Wednesday, December 15, 2010

A World Record In 2010... Now What?

On January 1st, 2010 the ban on *shiny* suits took place and after a period of a few years of World Records being set at an unbelievable rate the records stopped.  As the records stopped the swimming community began to talk.

Where did all the records go?

Was it all the suits?

I went to the 2010 Canadian Pan Pacific Trials in March where there were no Canadian records... nowhere even close.  Everyone saw it, a lot of people were talking about it, it was that 800lbs gorilla in the room that was ominously milling around the pool deck.  The scene in Montreal was similar to the scenes on pool decks across the world as they prepared for the summer Championship season.  There were a few who started to breakthrough and perform at a high level - Camille LaCourt of France and Ryan Lochte of the US were certainly chief amongst those swimming at near world record levels while some were drastically off shiny suit form.

Fast forward to today and the Chinese women's 4x200FR relay participating at the 10th FINA World Swimming Championships (SCM) in Dubai.  Chen Qian, Tang Yi, Liu Jing and Zhu Qianwei combined to smash the world record in the relay with a final time of 7:35.94 taking the gold medal ahead of 3 other teams that also eclipsed the old WR of 7:38.90.  Finally, a breakthrough.

Quote...  Annamay Pierse (WR holder women's 200BR LCM 2:20.12) via Twitter...

"New WR for China in the relay. Maybe people will stop thinking that the almighty suits were the only reason people swam fast & start racing" 

Fair or foul?

Swimmers are fantastic athletes and the ones who compete at the level where world records are under the microscope are simply tremendous.  The work, the dedication, is equal to that of elite athletes of any sport regardless of the disparity in net income in comparison to a big-time professional athlete in baseball, football, basketball or European football.

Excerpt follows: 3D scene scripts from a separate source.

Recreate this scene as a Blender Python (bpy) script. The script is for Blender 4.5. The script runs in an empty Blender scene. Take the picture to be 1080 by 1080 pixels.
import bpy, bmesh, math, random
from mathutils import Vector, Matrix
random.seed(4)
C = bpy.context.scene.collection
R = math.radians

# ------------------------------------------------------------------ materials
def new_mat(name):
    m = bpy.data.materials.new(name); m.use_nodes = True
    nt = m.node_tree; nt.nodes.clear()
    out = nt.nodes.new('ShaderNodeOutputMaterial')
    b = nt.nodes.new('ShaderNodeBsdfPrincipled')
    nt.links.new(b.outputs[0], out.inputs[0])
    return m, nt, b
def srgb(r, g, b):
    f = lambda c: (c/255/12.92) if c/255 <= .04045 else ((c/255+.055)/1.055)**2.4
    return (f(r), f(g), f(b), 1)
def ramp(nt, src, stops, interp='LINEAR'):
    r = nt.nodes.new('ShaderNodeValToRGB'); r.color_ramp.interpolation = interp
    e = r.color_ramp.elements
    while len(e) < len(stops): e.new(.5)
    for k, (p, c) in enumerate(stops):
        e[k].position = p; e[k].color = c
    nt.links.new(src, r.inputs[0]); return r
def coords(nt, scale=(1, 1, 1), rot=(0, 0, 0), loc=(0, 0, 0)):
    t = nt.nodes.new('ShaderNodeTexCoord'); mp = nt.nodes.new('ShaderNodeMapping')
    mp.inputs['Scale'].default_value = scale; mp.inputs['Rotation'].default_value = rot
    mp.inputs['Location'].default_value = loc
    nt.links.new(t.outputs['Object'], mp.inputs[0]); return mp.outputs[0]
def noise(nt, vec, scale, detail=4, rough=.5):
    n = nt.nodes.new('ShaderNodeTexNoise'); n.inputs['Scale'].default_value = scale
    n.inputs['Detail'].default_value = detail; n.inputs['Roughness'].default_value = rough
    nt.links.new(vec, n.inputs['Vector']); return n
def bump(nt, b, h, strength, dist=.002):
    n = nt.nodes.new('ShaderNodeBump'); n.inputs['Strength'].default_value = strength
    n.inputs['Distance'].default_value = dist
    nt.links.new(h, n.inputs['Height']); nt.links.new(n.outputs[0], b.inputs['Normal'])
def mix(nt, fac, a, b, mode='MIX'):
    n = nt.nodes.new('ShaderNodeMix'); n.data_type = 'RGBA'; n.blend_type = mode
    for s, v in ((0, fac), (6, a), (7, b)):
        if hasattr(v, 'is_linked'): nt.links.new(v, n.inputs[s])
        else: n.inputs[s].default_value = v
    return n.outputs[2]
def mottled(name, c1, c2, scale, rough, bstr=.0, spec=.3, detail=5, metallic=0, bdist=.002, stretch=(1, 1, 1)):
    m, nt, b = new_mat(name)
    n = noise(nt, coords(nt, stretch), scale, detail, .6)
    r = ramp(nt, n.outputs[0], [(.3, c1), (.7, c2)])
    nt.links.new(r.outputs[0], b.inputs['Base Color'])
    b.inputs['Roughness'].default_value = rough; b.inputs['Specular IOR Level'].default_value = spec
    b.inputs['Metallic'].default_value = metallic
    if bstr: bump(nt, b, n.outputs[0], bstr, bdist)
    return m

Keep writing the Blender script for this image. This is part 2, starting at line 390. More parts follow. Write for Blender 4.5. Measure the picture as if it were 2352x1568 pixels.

That said...  It's taken nearly a full year to break 1 record.  There were over 100 world records (maybe closer to 150) broken in 2009 at a rate never-before-seen in the history of the sport and now in 2010 on December 15th we are at 1.  Coincidence?  I don't think we have to call on Sherlock Holmes to crack this case.

Today is a big day for swimming and there is hope, the Chinese women are to thank.  Today was just day 1 of the Short Course World Championships, hopefully there are more records in the coming days.